In der zweiten neuen Kategorie, der für Stand-up Comedy, gewann mit Ricky Gervais ein fünffacher Globes-Moderator. Ist das nun die vielbeschworene Erneuerung der Globes, die in den letzten Jahren wegen mangelnder Vielfalt, Rassismus- und Bestechlichkeitsvorwürfen massiv in die Kritik geraten waren? Die ersten Reaktionen fallen zwiespältig aus. Ungewöhnlich steif sei der erstmals von CBS ausgestrahlte, von Moderator Jo Koy mit flachen Jokes garnierte Abend geraten, heißt es etwa im Fachmagazin „Variety“. Traditionell gelten die Globes im Vergleich zur Oscar-Gala als die lockerere Show, bei dem der Alkohol angeblich in Strömen fließt. Auf Pointen zu Krise und Reform der Globes verzichtete Koy gar vollständig.

Im vergangenen Sommer hatte der bislang für die Verleihung verantwortliche Journalistenverband der Hollywood Forein Press Asscociation (HFPA) sich komplett aufgelöst, die Globes wurden an eine Investorengruppe verkauft. Mit den neuen Sparten Blockbuster und Stand-up möchte sie das Augenmerk offenbar mehr auf die kommerziellen Aspekte der Filmindustrie lenken. Zuvor hatten sich die Globes einer gründlichen Reform unterzogen. 2022 wurden die Gewinner lediglich über die sozialen Medien bekannt gegeben, der Verband erhielt einen neuen Vorstand und erweiterte die Mitgliederschar.

2023 war die Show dann ein letztes Mal vom Sender NBC ausgestrahlt worden. Jetzt stimmen statt der bislang etwa 100 Journalisten gut 300 Jurorinnen und Juroren über die Auszeichnungen ab. Dem Kreis gehören Vertreter aus 76 Ländern an, knapp die Hälfe der Jury besteht aus Frauen. Und der Sender CBS stieg ein.

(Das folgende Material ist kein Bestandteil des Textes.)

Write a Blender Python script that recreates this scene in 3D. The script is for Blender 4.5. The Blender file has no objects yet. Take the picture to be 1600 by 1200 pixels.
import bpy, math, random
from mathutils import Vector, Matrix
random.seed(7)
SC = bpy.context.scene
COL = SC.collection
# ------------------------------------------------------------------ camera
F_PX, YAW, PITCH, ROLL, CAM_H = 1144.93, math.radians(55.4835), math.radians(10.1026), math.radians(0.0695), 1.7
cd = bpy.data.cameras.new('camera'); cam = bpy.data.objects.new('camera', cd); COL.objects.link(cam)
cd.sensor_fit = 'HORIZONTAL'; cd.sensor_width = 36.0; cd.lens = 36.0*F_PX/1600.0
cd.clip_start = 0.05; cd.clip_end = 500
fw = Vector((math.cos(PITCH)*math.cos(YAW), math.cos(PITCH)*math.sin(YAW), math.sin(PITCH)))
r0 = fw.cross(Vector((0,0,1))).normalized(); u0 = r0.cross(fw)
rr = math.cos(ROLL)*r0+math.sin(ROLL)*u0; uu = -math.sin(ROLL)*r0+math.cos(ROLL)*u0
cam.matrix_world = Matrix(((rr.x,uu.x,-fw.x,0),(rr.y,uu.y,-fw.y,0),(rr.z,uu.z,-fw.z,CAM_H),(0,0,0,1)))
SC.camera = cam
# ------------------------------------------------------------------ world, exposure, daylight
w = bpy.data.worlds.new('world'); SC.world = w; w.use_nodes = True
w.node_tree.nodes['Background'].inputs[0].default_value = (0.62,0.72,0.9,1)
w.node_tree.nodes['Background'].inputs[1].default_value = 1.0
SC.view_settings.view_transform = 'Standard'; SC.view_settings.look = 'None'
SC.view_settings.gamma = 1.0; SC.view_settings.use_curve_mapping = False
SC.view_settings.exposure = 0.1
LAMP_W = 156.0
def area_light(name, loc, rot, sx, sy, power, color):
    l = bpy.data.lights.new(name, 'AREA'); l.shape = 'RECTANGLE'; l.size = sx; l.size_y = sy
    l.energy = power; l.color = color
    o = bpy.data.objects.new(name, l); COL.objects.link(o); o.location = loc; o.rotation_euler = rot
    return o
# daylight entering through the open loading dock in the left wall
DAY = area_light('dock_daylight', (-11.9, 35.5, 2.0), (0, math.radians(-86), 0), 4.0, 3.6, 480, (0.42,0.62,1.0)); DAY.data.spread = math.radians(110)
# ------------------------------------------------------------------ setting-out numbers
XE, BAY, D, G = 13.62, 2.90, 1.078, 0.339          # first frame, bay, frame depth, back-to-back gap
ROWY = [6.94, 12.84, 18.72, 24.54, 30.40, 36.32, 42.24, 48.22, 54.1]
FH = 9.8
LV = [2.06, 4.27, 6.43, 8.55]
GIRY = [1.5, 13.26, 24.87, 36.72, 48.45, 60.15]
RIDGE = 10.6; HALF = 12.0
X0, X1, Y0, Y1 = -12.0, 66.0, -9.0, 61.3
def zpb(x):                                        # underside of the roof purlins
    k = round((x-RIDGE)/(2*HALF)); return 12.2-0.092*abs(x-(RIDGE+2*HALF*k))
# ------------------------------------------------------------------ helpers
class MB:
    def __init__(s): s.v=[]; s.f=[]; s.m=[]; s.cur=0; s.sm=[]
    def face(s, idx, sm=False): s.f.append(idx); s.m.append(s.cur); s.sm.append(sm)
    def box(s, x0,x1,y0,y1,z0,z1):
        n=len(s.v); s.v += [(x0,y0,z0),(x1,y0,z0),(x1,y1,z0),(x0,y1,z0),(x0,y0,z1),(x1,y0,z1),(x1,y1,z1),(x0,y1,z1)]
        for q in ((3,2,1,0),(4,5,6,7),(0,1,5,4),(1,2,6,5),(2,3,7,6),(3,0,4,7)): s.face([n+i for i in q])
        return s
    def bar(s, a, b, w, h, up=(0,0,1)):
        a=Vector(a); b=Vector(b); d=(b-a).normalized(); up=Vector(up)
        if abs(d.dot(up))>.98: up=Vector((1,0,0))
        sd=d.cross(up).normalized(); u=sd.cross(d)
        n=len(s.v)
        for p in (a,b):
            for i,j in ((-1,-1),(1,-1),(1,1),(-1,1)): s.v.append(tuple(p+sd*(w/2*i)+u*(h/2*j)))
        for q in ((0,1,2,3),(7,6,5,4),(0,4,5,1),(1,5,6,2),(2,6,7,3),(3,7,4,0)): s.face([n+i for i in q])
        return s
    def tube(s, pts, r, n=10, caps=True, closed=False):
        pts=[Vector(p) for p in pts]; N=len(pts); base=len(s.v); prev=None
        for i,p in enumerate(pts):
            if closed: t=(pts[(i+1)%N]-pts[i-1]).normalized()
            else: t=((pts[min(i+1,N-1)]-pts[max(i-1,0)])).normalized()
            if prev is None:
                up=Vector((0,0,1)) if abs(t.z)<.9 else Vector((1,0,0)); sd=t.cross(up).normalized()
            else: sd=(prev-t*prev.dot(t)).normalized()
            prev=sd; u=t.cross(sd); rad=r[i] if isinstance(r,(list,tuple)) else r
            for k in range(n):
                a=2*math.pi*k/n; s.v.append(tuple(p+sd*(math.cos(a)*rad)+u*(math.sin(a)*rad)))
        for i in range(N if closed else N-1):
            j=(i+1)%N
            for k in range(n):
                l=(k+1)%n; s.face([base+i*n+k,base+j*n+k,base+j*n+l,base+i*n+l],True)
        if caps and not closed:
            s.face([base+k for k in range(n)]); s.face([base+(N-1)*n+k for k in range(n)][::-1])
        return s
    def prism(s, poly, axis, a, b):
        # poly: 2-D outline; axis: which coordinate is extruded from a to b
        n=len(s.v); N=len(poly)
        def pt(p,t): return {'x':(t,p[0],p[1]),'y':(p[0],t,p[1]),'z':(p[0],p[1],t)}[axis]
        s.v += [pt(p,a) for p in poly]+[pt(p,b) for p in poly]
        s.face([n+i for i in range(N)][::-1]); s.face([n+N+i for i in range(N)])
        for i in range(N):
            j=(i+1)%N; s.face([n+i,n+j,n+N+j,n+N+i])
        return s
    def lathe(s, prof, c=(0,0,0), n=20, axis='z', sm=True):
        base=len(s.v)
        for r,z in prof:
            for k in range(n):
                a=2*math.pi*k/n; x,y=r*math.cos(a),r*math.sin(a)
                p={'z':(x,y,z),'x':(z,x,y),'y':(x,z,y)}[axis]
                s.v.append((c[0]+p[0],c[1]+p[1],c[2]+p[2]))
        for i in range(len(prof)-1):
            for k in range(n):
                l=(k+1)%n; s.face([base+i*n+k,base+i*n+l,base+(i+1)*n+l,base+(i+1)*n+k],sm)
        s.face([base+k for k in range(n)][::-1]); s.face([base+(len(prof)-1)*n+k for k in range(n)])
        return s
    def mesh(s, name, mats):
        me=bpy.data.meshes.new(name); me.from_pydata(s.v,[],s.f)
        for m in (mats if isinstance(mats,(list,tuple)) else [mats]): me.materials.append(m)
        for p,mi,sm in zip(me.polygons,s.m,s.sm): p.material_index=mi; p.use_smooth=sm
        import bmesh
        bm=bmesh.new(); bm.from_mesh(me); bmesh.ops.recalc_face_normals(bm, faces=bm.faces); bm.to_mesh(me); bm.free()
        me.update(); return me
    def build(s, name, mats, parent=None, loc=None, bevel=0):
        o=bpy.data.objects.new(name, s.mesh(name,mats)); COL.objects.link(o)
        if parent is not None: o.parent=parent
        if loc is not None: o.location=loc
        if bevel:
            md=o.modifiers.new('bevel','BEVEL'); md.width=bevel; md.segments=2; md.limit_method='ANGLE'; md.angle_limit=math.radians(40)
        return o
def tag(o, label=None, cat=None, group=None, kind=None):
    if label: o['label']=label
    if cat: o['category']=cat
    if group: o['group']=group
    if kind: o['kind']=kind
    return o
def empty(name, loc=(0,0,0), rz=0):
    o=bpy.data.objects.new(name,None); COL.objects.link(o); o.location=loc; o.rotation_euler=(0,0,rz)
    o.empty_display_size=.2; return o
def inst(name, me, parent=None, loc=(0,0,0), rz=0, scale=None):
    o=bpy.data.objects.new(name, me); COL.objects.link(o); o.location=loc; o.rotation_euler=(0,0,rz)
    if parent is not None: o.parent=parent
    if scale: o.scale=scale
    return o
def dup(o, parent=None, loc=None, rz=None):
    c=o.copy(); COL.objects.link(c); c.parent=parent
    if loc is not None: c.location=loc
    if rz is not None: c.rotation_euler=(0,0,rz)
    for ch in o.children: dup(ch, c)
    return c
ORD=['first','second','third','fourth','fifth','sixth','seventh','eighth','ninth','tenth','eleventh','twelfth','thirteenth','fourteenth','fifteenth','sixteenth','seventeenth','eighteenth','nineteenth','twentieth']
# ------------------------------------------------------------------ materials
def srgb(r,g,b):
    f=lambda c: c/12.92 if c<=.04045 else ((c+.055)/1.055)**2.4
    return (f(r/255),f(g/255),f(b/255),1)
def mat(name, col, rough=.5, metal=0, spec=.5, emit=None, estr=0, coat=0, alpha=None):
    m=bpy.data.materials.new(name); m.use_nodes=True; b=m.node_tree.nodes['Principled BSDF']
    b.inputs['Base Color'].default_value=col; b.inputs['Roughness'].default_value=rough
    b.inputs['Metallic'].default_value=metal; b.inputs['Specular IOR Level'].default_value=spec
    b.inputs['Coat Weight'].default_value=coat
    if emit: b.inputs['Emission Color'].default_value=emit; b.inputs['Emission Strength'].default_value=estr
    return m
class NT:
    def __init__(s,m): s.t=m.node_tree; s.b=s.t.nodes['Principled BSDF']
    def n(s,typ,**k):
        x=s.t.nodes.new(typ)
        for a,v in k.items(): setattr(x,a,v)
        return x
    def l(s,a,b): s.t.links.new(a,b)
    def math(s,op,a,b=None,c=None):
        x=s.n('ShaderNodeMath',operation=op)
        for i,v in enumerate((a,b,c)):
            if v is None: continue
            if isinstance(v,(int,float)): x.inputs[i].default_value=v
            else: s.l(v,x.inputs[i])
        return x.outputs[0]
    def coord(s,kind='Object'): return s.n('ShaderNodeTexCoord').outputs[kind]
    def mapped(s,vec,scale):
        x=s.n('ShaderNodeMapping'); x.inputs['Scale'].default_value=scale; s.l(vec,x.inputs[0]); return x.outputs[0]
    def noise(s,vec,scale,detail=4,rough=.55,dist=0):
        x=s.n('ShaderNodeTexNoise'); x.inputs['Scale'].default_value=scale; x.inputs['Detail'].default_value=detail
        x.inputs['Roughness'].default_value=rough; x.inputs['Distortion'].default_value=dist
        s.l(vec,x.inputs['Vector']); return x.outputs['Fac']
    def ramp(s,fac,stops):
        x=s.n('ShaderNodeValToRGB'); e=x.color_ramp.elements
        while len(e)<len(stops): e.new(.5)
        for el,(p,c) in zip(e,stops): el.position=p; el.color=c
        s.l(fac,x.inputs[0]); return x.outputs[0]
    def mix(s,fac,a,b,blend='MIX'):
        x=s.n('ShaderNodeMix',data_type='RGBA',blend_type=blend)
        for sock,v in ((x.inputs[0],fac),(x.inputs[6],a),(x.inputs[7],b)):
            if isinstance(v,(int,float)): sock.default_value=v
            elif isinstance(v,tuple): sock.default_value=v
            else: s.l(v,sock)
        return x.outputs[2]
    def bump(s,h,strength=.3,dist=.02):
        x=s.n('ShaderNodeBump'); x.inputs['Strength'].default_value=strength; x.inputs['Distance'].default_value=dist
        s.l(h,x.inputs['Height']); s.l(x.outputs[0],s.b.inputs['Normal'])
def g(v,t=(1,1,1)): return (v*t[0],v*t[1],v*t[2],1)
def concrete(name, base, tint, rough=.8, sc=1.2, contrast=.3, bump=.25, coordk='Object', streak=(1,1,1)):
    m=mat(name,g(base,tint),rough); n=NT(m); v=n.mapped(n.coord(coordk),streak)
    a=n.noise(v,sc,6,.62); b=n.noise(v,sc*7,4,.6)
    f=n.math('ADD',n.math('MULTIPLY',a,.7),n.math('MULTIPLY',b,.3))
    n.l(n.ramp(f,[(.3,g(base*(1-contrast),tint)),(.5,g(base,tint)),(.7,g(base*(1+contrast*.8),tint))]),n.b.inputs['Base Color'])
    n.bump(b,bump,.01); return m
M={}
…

Popstar Taylor Swift bei der Globes-Gala im Beverly Hilton Hotel.
Popstar Taylor Swift bei der Globes-Gala im Beverly Hilton Hotel.

© REUTERS/MIKE BLAKE

So oder so ging mit den Globes 2024 und Preisen in 27 Kategorien – in der TV-Sparte erhielt das Familiendrama „Succession“ mit den Hauptdarsteller:innen Kieran Culkin und Sarah Snook fünf Globes – die erste wichtige Verleihung in Beverly Hills nach den monatelangen Streiks der US-Drehbuchautor:innen und Schauspieler:innen über die Bühne. Die US-Filmindustrie war empfindlich ausgebremst: Die großen Herbst-Festivals von Venedig und Toronto mussten weitgehend ohne amerikanische Stars auskommen, die sonst im September verliehenen Emmys werden erst dieser Tage verliehen.

Jetzt kehrt der Glamour nach Hollywood zurück: Endlich konnte die Boulevardpresse wieder die Roben auf dem roten Teppich würdigen, sich freudig über Florence Pughs transparentes Valentino-Tüllkleid und Emma Stones raffiniertes „Nude-Kleid“ von Louis Vuitton erregen oder die Stardichte im Saal registrieren, mit Robert De Niro, Leonardo DiCaprio, Nicolas Cage und Pop-Superstar Taylor Swift unter den Nominierten. Die Konzert-Doku über Swift und „The Eras Tour“ ging in der Blockbuster-Kategorie allerdings leer aus.

Und was verraten die Globes dieses Jahr über die Oscars, die am 10. März verliehen werden? Gewiss nichts über den dortigen Ausgang des „Barbenheimer“-Duells oder die Frage, ob Scorseses „Killers of the Flower Moon“ vielleicht den Haupt-Oscar davontragen wird. Auch nichts über die Oscar-Aussichten für Sandra Hüller. Denn bei den Academy Awards stimmen über 10.000 Filmschaffende ab, und sie entscheiden oft anders als bei den Globes. Im letzten Jahr hatten Spielbergs „The Fabelmans“ und „The Banshees of Inisherin“ die goldenen Weltkugeln gewonnen, der Oscar ging dann an die Fantasy-Komödie „Everthing Everywhere All at Once“. Es bleibt spannend: Die Nominierungen werden am 23. Januar bekannt gegeben.